Wednesday, June 8, 2011

You Gotta Fake It Til You Make It & It's Time To Make It!

I don't even know what to write about any more. Which is pretty much how I feel about the show. I feel like I have been working so hard and I have plateaued in every way. I need a jolt, something to energize me through the next couple of weeks.

I did work yesterday in the studio for an hour and a half and it was good work. Other than thinking in to the ground which is a constant issue with me, I discovered a few other things. I noticed I constantly lift my hips and that prevents me from striking the ground. This tightness not only comes from concentration and tension but also, I am not always breathing. That can't be good. I also realized that on my left foot I am pointing when I shuffle out which makes it hard to get it back in quickly. This is going to be a hard habit to break. But I did start to feel the certain bounciness that tap requires. It is all about weight distribution which I have said before, but it cannot be taught it has to be discovered.

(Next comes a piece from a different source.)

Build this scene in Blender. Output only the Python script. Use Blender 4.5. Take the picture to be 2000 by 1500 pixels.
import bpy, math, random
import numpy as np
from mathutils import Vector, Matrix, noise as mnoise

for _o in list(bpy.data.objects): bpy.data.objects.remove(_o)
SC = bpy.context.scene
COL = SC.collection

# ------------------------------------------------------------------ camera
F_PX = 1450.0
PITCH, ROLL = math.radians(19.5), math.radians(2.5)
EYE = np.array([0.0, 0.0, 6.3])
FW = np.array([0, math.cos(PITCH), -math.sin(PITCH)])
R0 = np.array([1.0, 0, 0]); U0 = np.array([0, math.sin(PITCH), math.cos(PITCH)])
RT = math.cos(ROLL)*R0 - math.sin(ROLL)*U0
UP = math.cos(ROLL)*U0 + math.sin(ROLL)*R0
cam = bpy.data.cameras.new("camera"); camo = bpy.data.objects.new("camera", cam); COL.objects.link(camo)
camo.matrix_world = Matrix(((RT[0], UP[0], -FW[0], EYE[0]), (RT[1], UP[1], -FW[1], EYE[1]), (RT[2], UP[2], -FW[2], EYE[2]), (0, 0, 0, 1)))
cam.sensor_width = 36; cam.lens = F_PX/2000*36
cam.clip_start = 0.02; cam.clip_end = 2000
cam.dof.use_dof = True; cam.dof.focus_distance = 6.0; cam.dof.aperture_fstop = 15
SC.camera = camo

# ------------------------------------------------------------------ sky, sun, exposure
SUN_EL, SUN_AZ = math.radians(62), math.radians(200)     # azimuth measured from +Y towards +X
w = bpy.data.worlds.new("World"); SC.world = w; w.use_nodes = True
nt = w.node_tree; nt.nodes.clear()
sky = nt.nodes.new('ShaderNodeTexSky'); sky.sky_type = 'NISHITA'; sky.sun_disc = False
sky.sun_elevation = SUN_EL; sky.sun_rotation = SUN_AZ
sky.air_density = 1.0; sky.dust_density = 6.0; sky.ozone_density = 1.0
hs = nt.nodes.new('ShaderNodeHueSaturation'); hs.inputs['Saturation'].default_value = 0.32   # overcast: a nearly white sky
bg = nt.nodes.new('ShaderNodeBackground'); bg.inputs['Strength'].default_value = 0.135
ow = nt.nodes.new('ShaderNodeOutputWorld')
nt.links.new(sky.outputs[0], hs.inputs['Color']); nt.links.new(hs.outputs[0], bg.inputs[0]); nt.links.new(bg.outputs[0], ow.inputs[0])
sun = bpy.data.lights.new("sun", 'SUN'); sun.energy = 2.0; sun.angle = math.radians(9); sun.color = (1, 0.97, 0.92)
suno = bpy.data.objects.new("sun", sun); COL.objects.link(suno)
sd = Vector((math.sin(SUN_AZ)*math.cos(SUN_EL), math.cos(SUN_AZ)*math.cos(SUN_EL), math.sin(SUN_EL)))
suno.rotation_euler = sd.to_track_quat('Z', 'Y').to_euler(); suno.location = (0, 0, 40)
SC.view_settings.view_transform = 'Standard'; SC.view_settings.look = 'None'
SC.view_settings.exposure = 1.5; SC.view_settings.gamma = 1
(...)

I have to admit it was not easy going back to rehearsal tonight after 4 days off. I felt like I should have spent all that time working on the show but I was just unable to. One, because I went away for 2 days, two, because I have other work to do for my job and three, I don't even know what to work on anymore. I am singing and dancing non stop, drilling everything in to my head. And at this point nothing seems to be getting any better. Although I did enjoy learning the opening choreography to Shuffle Off To Buffalo. It was in my comfort zone. It made me feel competent.

And then on my way home tonight it hit me. I have forgotten the fun. Why do we do this? Certainly not to make money and certainly not to further our careers. We do it for the fun. Every time I get a role in a show I complicate it and make it so hard on myself to get everything absolutely perfect, when what I need to be doing is letting loose, trying new things and having fun. Most times I just let the uptight part of my personality get the best of me.

So from now on, forget perfect. I am going for fun. I am hoping that will infuse energy in to this listless hoofer.

Tomorrow is our Design Run where we will run almost the whole show (what we have up to this point). It's an exciting night because there are new eyes and new reactions. I hope all my hard work shows through. And if not, I am going to have fun anyway.

Goodnight!

Your,

Fun loving, not perfect tappa, tappa, tapper!